Cashflow Cook Book Article Art

Every cookbook contains recipes. But how many cookbooks contain the recipe for retirement with one-to-two million more dollars in the bank?

That’s exactly what The Cash Flow Cookbook is designed to do. For the author, Gordon Stein, it started with a few simple, profound discoveries.

“I kind of stumbled into the idea of Cash Flow Cookbook,” Stein said to Ricci Truong of the CamaPlan Podcast. “I found a way to get car washes for free. You know, which saved $25 a month. Not really a big deal, but what was interesting was it was so easy.” 

“And then not long after that,” he continued, “I discovered how to slash the cost of my home alarm monitoring system. Another $25 a month. And I got curious, and I built a list of these ideas and they all had to be minimal effort, minimal sacrifice.”

Don’t Give Up Your Pleasures

For Stein, a native Canadian, the minimal sacrifice component of his cash flow recipes is paramount. What’s the point of making it to retirement with an extra million dollars if the path to get there was a miserable slog?

“If you read all the personal finance books out there,” Stein said, “a lot of ’em are pretty similar. You know, you wanna save 10% of what you earn. You want to give up things you love, you wanna do some detailed budgeting, and if you do all that and you invest consistently over a long period of time, you’ll become wealthy.” 

“And you know what? I think the advice is correct,” he said, “but I just don’t think it’s a whole lot of fun. If I were to say to my spouse, ‘Let’s take this weekend and do some detailed budgeting,’ I’m gonna be sleeping in the garage. so, you know, I mean, it’ll work, but it’s not a lot of fun.” 

“If somebody says to me, ‘Give up the things that you love …’ Well, I’m not giving up my guitars. I’m not giving up my kayaks, my bikes, [going] out for nice meals. I want great concert tickets.”

An Extra Million (or Two) at the Finish Line

Inspired by these early successes, Stein went on a two-year quest to build a massive list of often-overlooked opportunities for average households to cut their costs — without impacting their lifestyles or having any less fun.

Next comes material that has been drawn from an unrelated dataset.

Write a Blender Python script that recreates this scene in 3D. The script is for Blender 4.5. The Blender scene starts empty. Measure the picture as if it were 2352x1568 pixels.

He then did the math on what would happen if an average household invested that savings for their retirement. He found that at the pace most people grow their retirement nest egg, the extra savings added up over time to $2 million in extra retirement savings. 

“You could read the thing in a couple of evenings,” Stein said, “but you want to put some sticky notes on the pages, make it yours … say, ‘Geez, I haven’t thought about this recipe.’ Another one you might say, ‘Geez, I’m already doing that.’ But if you go through the book, I’ll all but guarantee you’ll find yourself at least $400-$500 of monthly savings that you weren’t aware of.”

As an example, from his own life, Stein describes his 1938 home in Ohio with a ¾-inch gap below the door. Many people don’t even think twice about that gap — but at 30 inches long, as Stein pointed out, “that’s the same as having a six-inch hole in your wall.” 

Stein sealed the gap beneath the door and watched his energy bill plunge 50% overnight.

So what do you do with $400-$500 worth of savings? Stein recommends that you first pay down high-interest debt, and then turn your attention to accumulating assets in a vehicle like a Roth IRA, which lets you pay taxes at today’s historic low rates, grow the nest egg tax-free, and withdraw at retirement completely tax-free.

Beware the Lifestyle Creep

While he doesn’t believe in sacrificing your simple pleasures (the guitars, the concert tickets, etc.), he does caution against “lifestyle creep” — the all-too-human tendency to spend more as we earn more.

“Most people feel they don’t have the 10% [to set aside for retirement]” Stein said. “When I speak with people who are earning $50,000 a year, what they’ll say is they’ll say ‘I just don’t have the 10% because I can barely fit everything in.’ When I speak with people who earn $500,000 a year, they say ‘I can’t free up the 10% cuz I can’t fit everything in!’”

What’s going on? “The more we earn, the more we spend,” Stein said, “and then we have this sense of entitlement. ‘I’ve worked hard. I made $500,000 this year. Of course, I’m gonna get a BMW.’”

Instead, Stein recommends that households respond to pay increases by increasing their savings, not their expenses. 

“One of the really great ways to save,” Stein said, “is if you see a raise coming in or your business starts to kick into gear, you’re making more money, immediately carve out a big chunk of that and get that working for you in savings.” 

“You did just fine with the house before you did fine with the vehicle you had before,” he said, “so let’s just stretch that a little longer and get that money invested in assets that are gonna grow over time.”